The temporary nature doesn’t help tourists whose entire vacation falls during the cold snap, but it does mean conditions will improve. Guests arriving Wednesday or later will experience the typical Florida winter weather that originally motivated their trip planning.
What You Actually Need to Do
If you’re at Disney or Universal Monday or Tuesday morning, accept that you’re going to be cold and plan accordingly. Buy warmer clothing at park shops if you didn’t pack adequately. Structure your morning around indoor attractions. Use dining locations as warming stations. Drink hot beverages. Basically, adapt your touring strategy to weather you never expected to encounter in Florida.
If you planned water park days, pivot to the main theme parks instead. Typhoon Lagoon isn’t opening until at least Tuesday, and even then reopening depends on sustained temperature improvements. Check the My Disney Experience app for current operational status rather than showing up hoping things changed.
If you haven’t arrived yet and your trip is scheduled for Monday or Tuesday, pack actual warm clothing. Not Florida warm clothing consisting of one light jacket. Real winter layers that you’d wear in genuinely cold weather.

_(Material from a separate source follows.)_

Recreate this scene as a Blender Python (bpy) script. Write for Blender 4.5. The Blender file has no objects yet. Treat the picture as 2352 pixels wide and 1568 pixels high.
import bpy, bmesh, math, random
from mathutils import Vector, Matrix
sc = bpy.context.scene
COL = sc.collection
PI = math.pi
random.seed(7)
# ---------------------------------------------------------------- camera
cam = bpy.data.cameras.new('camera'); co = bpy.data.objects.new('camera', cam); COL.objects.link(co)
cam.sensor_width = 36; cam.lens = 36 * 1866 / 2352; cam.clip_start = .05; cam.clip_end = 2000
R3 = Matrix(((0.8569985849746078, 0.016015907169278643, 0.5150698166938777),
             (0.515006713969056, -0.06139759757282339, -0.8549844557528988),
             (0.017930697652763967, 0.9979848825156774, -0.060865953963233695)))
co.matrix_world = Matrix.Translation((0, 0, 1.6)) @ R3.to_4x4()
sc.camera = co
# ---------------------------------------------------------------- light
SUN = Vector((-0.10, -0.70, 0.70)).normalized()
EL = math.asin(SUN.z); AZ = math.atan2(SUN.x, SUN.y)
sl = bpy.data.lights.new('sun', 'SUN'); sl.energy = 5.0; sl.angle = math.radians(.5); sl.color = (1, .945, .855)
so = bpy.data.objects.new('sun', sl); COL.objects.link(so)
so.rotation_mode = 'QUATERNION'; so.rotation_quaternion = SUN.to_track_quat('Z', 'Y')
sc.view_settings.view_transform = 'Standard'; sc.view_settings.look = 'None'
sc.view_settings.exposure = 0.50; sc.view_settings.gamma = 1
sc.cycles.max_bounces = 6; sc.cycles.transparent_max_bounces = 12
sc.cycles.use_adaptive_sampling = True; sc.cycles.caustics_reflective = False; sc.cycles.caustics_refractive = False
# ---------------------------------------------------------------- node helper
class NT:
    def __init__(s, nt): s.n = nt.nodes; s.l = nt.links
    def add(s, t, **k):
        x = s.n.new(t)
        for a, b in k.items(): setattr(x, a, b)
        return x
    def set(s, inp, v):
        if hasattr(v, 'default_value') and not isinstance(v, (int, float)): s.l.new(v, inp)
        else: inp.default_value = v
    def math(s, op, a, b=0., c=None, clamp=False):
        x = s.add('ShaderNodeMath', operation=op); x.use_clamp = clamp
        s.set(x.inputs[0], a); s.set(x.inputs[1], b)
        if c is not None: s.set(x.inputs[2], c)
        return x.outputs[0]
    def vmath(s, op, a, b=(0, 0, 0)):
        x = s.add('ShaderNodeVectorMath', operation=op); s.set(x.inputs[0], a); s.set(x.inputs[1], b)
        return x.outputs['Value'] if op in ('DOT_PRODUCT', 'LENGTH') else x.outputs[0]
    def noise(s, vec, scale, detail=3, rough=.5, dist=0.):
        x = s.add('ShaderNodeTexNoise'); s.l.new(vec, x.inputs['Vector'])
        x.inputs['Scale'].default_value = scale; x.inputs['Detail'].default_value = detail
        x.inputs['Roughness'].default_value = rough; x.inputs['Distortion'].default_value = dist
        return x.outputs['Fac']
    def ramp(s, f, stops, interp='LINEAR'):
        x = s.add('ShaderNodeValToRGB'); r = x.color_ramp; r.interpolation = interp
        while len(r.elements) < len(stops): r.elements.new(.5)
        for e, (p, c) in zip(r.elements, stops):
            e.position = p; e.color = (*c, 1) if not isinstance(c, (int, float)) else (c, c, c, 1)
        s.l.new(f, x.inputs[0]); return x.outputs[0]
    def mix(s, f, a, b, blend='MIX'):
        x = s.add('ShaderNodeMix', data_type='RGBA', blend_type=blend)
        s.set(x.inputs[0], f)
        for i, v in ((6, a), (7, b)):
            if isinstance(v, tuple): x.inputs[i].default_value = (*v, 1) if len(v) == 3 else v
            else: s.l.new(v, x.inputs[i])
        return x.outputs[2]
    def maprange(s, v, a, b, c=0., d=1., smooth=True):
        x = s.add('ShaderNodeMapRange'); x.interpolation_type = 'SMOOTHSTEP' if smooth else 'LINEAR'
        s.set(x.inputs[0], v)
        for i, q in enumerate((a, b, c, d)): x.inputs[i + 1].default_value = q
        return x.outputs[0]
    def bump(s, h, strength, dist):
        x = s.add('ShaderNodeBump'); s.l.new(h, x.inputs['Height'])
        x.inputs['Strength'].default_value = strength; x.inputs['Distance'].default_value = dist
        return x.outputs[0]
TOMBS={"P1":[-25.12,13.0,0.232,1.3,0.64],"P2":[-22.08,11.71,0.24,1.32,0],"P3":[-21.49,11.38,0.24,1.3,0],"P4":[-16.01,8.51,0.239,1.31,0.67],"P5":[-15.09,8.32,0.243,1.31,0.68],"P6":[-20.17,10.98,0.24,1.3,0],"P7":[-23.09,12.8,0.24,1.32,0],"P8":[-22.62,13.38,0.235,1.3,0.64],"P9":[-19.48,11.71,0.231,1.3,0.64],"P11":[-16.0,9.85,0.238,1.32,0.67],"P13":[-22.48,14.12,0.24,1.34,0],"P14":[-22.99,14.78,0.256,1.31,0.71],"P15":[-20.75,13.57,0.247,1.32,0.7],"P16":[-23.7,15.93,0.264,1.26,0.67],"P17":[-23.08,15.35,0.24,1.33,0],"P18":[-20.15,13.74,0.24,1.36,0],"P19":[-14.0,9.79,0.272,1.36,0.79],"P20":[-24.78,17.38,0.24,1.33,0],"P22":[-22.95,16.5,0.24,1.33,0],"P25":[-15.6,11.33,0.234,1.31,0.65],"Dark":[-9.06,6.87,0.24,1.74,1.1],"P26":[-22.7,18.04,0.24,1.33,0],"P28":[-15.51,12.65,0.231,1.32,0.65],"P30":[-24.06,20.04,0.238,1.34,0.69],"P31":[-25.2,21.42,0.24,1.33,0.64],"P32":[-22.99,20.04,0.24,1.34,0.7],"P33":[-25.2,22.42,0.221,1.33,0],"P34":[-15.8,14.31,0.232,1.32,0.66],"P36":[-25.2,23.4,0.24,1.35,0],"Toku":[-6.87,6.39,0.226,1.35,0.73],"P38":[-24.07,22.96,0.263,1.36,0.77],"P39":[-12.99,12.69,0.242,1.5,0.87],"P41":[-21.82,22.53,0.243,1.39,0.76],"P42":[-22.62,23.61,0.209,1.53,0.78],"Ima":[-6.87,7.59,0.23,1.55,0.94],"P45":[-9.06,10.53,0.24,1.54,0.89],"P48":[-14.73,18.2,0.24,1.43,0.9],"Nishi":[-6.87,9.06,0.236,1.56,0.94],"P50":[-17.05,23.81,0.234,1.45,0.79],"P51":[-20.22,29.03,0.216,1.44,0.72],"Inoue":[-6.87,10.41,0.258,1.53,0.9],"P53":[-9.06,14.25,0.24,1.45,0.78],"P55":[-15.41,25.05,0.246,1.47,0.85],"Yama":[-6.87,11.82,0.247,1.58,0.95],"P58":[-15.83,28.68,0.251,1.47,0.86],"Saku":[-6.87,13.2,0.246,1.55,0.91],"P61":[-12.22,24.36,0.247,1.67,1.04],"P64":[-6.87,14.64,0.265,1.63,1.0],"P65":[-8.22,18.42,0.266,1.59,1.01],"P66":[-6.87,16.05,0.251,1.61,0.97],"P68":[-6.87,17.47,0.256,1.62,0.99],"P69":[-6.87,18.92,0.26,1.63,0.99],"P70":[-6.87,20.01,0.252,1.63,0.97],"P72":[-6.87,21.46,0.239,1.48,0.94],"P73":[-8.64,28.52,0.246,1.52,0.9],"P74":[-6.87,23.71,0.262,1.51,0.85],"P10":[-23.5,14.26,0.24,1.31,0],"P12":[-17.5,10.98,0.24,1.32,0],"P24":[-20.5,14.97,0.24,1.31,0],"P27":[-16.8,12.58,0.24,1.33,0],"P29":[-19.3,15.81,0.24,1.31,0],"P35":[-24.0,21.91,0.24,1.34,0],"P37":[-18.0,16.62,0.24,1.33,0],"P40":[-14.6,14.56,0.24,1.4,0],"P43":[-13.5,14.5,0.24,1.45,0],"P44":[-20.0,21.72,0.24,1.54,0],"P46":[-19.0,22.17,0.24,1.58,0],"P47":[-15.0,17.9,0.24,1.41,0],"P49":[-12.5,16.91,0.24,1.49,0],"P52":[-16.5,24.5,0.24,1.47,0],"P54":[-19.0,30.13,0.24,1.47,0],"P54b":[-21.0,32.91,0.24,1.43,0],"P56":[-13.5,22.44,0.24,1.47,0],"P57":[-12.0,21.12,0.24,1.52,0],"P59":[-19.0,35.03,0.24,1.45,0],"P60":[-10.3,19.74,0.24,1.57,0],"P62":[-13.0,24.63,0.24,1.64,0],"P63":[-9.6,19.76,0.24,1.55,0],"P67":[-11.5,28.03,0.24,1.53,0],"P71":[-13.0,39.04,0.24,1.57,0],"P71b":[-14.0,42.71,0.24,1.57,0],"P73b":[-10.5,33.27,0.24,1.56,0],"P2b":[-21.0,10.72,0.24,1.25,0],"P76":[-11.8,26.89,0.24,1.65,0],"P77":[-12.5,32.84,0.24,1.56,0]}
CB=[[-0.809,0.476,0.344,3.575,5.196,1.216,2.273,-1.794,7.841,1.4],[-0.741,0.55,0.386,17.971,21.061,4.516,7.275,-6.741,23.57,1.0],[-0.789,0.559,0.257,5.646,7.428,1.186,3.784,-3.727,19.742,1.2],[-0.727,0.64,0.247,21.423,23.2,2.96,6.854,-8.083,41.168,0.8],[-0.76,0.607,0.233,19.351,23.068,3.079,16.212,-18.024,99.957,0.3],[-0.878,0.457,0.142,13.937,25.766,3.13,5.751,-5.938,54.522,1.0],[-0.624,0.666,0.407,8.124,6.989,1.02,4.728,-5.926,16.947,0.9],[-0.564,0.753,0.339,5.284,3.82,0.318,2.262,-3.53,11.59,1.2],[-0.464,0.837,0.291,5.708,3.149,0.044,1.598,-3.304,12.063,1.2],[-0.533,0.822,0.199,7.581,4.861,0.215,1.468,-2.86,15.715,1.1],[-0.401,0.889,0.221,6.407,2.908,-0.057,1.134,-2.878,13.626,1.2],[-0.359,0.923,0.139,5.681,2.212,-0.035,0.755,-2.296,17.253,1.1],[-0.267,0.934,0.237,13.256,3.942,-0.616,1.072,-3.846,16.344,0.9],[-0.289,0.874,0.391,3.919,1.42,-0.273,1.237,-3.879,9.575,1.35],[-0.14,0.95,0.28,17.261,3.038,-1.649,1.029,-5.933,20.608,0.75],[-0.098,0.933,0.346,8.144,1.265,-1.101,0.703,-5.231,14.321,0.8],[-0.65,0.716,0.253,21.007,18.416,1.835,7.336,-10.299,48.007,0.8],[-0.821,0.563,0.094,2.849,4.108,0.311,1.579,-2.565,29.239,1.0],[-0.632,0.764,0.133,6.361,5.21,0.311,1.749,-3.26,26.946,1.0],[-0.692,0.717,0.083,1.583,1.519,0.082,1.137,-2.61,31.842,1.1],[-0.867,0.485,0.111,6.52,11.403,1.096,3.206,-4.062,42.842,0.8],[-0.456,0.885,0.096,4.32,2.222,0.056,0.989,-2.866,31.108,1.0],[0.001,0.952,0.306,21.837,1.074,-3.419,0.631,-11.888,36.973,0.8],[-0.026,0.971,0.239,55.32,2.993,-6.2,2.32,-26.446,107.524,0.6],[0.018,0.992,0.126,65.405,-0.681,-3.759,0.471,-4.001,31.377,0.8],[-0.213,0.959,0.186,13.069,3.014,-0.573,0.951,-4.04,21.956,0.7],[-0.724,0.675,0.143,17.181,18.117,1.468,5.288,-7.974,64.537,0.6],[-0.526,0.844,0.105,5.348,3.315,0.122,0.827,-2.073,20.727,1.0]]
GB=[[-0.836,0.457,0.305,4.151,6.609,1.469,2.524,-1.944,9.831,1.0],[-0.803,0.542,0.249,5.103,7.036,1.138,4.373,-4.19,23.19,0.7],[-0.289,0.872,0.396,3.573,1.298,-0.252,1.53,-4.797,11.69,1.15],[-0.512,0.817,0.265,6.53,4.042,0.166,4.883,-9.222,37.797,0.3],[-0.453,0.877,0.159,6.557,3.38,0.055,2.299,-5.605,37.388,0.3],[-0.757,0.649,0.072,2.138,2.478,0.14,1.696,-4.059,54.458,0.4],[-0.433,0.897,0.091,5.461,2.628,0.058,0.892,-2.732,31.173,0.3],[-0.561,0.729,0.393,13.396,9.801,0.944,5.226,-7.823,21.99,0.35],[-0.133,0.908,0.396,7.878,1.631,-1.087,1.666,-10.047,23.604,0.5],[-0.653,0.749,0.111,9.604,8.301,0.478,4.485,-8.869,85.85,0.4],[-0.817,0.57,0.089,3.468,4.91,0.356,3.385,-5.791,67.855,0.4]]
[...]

Because that’s what you’re getting.
Wednesday marks the return to normal Florida temperatures in the low to mid 70s. If your vacation extends through Wednesday or later, you’ll finally get the weather you expected when booking. Monday and Tuesday are the problem days requiring cold weather survival strategies.
The Vacation That Became a Winter Survival Story
Thousands of families are currently at Walt Disney World experiencing weather that’s potentially colder than what they left behind when they traveled to Florida to escape winter. The irony is brutal, the water parks are closed, nobody packed appropriately, and resort pools that looked inviting in planning photos are now completely unusable.
This is the Florida winter gamble. Most of the time, January delivers perfect theme park weather with comfortable temperatures and sunshine. Occasionally, Arctic air pushes far enough south to create freeze warnings and conditions that feel completely wrong for a subtropical state. This week is one of those occasions.
The cold snap will pass. Wednesday brings back real Florida weather. Typhoon Lagoon will eventually reopen. Tourists will stop panic-buying overpriced jackets at park gift shops. But right now, Monday morning, Orlando is genuinely frozen, Disney guests are freezing, and the vacation that was supposed to be a warm weather escape feels more like a winter survival challenge.
Look, if you’re currently at Disney dealing with this freeze, our sympathies go out to you because this is genuinely terrible vacation luck. Spend the $70 on the hoodie, hit the indoor attractions, drink hot coffee, and remember that Wednesday brings back actual Florida temperatures. If you haven’t left yet and you’re traveling this week, pack real winter clothes because 30-degree mornings are not a joke even if they’re in Florida. And if you planned your trip around Typhoon Lagoon, well, maybe check that it’s actually open before showing up because frozen water parks stay closed regardless of how much you paid for tickets. Welcome to Florida winter, where most of the time it’s perfect but occasionally Mother Nature decides to remind everyone that subtropical doesn’t mean tropical and cold fronts don’t care about your vacation plans.